*TASK*.
Every line of the data that contains the string "script" must be copied.

>> Start MATERIAL FOR THIS EXERCISE

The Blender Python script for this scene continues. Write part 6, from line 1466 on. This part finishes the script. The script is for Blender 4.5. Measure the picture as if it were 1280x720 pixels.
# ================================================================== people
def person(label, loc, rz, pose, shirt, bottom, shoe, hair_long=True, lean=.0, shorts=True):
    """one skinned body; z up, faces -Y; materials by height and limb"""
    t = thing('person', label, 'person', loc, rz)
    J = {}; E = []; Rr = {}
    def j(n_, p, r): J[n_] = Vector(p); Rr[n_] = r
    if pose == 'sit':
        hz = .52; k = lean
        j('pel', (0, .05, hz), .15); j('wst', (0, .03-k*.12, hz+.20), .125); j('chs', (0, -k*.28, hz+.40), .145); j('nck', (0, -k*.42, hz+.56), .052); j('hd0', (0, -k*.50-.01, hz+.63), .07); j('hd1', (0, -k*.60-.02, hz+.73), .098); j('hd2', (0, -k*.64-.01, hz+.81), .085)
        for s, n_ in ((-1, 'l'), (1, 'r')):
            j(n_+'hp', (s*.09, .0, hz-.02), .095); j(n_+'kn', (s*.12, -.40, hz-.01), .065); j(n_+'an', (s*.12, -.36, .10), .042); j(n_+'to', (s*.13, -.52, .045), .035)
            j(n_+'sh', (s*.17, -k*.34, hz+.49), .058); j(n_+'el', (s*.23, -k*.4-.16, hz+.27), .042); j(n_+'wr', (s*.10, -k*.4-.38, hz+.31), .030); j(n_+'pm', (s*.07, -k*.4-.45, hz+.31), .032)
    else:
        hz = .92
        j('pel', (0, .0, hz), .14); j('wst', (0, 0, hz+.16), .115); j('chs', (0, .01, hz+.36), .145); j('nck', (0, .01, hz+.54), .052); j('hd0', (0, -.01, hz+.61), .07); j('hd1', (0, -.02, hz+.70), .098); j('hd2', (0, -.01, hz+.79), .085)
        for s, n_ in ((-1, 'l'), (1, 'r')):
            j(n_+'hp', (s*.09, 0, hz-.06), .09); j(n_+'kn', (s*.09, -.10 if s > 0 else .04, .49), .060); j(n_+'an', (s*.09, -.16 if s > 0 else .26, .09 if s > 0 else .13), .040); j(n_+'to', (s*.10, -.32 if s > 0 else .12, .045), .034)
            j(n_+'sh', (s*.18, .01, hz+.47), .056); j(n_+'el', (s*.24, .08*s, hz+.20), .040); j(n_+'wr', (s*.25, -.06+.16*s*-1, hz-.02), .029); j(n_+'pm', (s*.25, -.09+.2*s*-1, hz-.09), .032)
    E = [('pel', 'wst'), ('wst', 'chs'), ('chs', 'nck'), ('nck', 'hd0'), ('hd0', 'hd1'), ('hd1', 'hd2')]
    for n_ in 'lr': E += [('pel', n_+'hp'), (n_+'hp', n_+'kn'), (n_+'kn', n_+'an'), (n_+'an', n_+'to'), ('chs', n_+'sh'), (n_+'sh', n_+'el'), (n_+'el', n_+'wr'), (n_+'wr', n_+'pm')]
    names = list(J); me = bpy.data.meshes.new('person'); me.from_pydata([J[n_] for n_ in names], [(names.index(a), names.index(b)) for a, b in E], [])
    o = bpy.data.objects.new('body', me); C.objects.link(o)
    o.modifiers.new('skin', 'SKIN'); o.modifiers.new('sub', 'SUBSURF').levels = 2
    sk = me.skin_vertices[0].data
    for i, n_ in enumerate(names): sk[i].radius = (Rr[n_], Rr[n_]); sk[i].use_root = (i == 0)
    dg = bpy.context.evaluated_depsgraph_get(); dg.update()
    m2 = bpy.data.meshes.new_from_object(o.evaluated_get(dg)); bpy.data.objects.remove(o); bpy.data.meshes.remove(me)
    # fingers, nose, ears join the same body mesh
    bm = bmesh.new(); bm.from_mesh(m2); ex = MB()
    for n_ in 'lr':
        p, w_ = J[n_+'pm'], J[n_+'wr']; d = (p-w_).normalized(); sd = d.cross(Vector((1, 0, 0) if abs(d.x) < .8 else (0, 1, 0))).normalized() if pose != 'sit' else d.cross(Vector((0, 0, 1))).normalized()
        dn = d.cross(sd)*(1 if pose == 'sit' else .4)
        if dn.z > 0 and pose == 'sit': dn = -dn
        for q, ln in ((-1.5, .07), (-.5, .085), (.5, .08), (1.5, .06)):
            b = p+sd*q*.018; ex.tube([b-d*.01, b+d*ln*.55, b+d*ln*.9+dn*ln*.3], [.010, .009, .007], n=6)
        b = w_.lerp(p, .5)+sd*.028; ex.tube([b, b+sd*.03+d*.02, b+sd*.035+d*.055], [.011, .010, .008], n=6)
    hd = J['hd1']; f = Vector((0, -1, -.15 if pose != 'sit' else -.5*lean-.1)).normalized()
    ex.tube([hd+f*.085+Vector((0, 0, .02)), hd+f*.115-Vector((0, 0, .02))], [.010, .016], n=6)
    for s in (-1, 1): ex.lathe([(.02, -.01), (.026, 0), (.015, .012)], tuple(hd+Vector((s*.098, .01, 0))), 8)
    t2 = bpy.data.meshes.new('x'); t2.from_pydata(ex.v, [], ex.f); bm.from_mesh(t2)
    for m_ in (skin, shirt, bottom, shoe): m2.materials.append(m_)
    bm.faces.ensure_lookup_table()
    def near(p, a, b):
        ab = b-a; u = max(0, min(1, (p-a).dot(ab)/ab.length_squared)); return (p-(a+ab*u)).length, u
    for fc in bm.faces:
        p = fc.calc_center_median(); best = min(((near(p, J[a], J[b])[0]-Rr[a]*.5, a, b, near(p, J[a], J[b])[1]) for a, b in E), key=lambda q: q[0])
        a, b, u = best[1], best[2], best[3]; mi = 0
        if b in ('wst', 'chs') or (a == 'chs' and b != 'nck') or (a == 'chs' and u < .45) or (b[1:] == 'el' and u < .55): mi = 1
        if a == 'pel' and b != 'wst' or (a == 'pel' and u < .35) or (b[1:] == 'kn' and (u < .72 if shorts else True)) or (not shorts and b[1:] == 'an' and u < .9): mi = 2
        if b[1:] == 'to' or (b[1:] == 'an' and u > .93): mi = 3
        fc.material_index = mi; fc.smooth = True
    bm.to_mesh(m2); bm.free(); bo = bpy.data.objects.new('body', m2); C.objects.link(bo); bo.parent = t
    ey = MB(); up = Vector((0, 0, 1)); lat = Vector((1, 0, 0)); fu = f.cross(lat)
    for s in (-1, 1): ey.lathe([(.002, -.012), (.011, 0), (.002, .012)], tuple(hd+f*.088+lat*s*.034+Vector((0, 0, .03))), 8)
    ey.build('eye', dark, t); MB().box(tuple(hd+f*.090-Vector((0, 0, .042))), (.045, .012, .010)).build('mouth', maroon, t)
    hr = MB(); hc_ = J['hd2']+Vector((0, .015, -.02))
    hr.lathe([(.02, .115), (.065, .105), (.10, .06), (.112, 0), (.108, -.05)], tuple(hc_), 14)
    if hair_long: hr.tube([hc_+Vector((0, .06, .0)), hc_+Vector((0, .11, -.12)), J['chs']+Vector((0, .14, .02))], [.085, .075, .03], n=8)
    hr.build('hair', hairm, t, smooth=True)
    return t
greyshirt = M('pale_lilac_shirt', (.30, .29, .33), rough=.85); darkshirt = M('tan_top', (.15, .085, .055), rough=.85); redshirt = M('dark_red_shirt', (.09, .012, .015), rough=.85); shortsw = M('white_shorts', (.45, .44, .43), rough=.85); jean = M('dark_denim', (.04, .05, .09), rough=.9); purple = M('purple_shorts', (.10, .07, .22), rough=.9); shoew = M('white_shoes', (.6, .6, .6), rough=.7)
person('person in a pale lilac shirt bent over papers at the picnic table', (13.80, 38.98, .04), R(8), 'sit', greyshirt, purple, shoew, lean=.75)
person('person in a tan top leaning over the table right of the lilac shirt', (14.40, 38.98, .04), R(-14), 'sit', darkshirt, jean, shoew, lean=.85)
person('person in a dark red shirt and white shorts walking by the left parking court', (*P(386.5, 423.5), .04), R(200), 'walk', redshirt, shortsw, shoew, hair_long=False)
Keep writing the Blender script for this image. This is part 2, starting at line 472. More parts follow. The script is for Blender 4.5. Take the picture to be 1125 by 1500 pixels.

>> End MATERIAL FOR THIS EXERCISE

*SOLUTION TO THIS EXERCISE*.
The Blender Python script for this scene continues. Write part 6, from line 1466 on. This part finishes the script. The script is for Blender 4.5. Measure the picture as if it were 1280x720 pixels.
Keep writing the Blender script for this image. This is part 2, starting at line 472. More parts follow. The script is for Blender 4.5. Take the picture to be 1125 by 1500 pixels.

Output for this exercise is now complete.